Carried out at different levels and with different approaches, all of these actions are designed in response to pressing environmental issues: the collapse of biodiversity, deforestation, water scarcity, desertification and pollution. In Tunisia, various forms of desertification affect the soil across more than 75% of the country’s surface area, resulting in the loss of some 25,000 hectares of arable land. The average threshold level of water stress in Tunisia is 400 m3 of water/year/person, a quantity considerably below the international threshold level of 500 m3. In spite of these threats, environmental concerns do not seem to galvanize any action beyond the scope of civil society. Indeed, if there is one area where the government excels in being absent, it is in matters relating to the environment.

Absence of local authorities

« The government has an environmental policy, but it is totally defective », remarks Ines Labiadh, head of the FTDES’ « Environmental Justice » department. There are several reasons for this, Labiadh explains: « Laxity, corruption, lack of human and financial resources, lack of transparency ». Historically (and officially), however, Tunisia has always had a policy of protecting and promoting the environment and natural resources. This policy has materialized through an entire legal framework and the creation of environmental institutions. Tunisia is even among the first of the MENA region countries to have prepared a national plan of action for the environment (PANE) in the 1990s. In 1995, it formalized its sustainable development program in a national Agenda 21.

Since then, a plethora of programs, strategic documents and plans of action have been elaborated, accords and international conventions signed—without any measurable results. According to a report by the Ministry of Environment and Sustainable Development, « the environmental approach developed over the past thirty years has not supported integrated approaches and systemic visions in which different elements are interrelated and interconnected. Policies relating to the environment lack a clear, coherent and transversal global vision. They are often fragmented, isolated from development processes and above all planned without involvement by concerned actors, barely taking into account regional and local specificities ». A stark evaluation that is echoed by Ines Labiadh: « The institutionalization of environmental issues has not translated into an improved situation in this country ». And it is precisely the government’s inaction that has prompted so many associations to mobilize, sometimes stepping in to do the work that public authorities have failed to undertake.

Civil society’s impact?

« In the beginning, our primary role was that of whistleblower and intermediary between citizens and public institutions », recalls Alaa Marzougui, general coordinator for the Tunisian Water Observatory (OTE). « We have since established our legitimacy as an organization, and ministers who once ignored us now regularly solicit our help ». On the ground, intervention by the OTE facilitates procedures for access to water. « On the one hand, we are happy to be able to help people, but on the other we regret having to intervene in what comprises a public service » notes Marzougui.

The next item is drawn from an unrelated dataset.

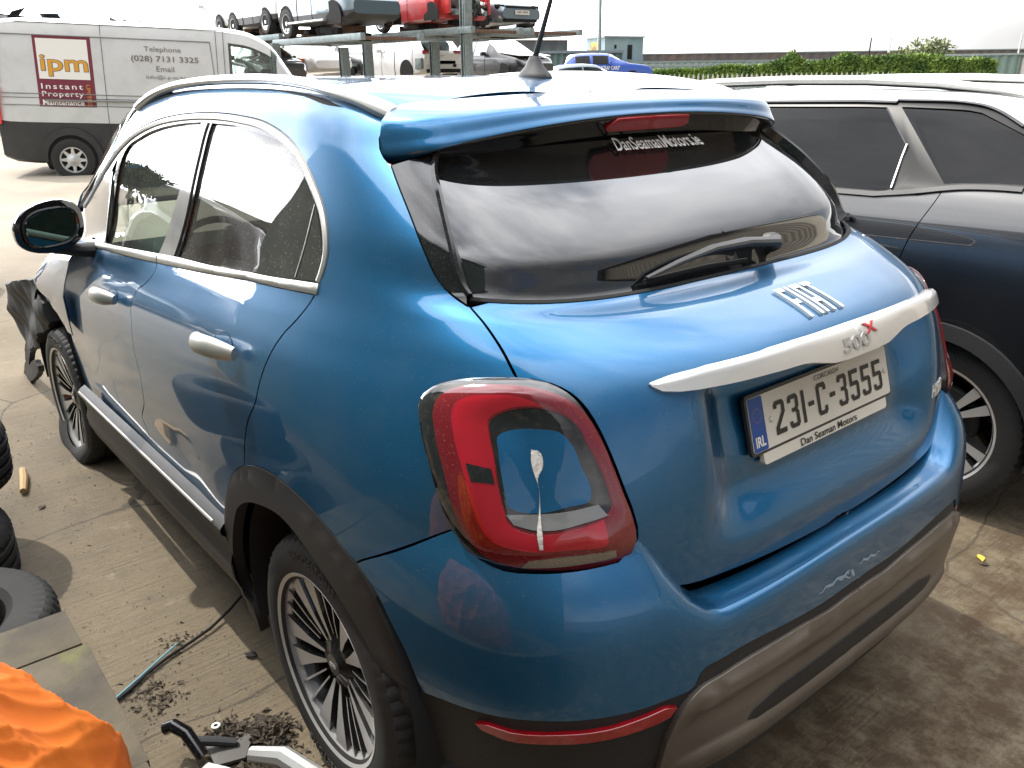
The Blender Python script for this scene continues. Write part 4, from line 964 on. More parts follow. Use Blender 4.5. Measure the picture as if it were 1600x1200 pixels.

The OTE has also proposed a number of amendments to a new draft of Tunisia’s water code and blocked several Public-Private Partnership (PPP) projects.

Another example: Tunisie Verte, a network comprising over 100 environmental associations which ensures daily monitoring of the 212 Italian waste containers sitting in the port of Sousse. The network compiles documents necessary for an investigation into the waste that was illegally exported to Tunisia. « There would not have been such mobilization around this question without the Tunisie Verte network », observes activist Houssem Hamdi. Tunisie Verte recently organized a gathering to denounce « the inertia of environmental policies » and to call upon the government to change its paradigm in managing environmental issues, as Hamdi expressed in a statement.

Such initiatives show that associations maintain different attitudes with regards to government; either simply ignoring public authorities that have failed to assume their duties, stepping in to replace them and work in their stead, compensating for shortcomings, or still yet pushing them to fulfill their responsibilities. For Hamdi, cooperation is necessary to strengthen the impact of civil society’s actions. « For reforestation projects, for instance, we work with the CRDAs in complex matters like waste management, we alert the public and concerned institutions, we never exculpate the government’s part in these actions ». Indeed, without political will, showing any real commitment to the environment becomes a Sysiphean endeavor. The FTDES is aware of this reality: « The State must realize its functions, and we, civil society, must denounce and signal its shortcomings by supporting threatened populations ». In this context, the association recently extended support to Borj Salhi residents who denounce land grabbing that was carried out at the end of the 1990’s in order to install windmills in the area. The windmills constitute a source of noise and visual pollution that Borj Salhi residents endure still today.

But collaboration between public institutions and civil society does not always work. « Since we accused the ANGED of certain practices, notably in the Agareb and Borj Chakir waste dumps, they decided to break the convention we had signed with them », laments Ines Labiadh. In this regard, she highlights a crucial point: by becoming « the go-to interlocutors of States and aid agencies », there is a real risk of institutionalizing associations and social movements in order to appease relations with government representatives.


Police repression during the protest movement against the reopening of a waste dump. Ghaya Ben Mbarek, Agareb. November 21, 2021.

The activists we interviewed are also aware of this bias. « Collaborating with public authorities does not mean being conciliatory » says Alaa Marzougui, who adds ruefully that ties between civil society and different administrations are often of a personal nature. « We have developed a network within public administrations that enables us to carry out our work », Marzougui explains. That network, formed of fragile alliances in which officials regularly change positions, must be continually renewed. « Were there a real national strategy and strong political will, we would not need to use personal relations », notes Houssem Hamdi.

Confronted with the environmental crises that threaten our planet, civil society actors in Tunisia are working at every level to save whatever might still be saved. Their credo: push government to assume its environmental responsibilities while continuing to develop initiatives on the ground.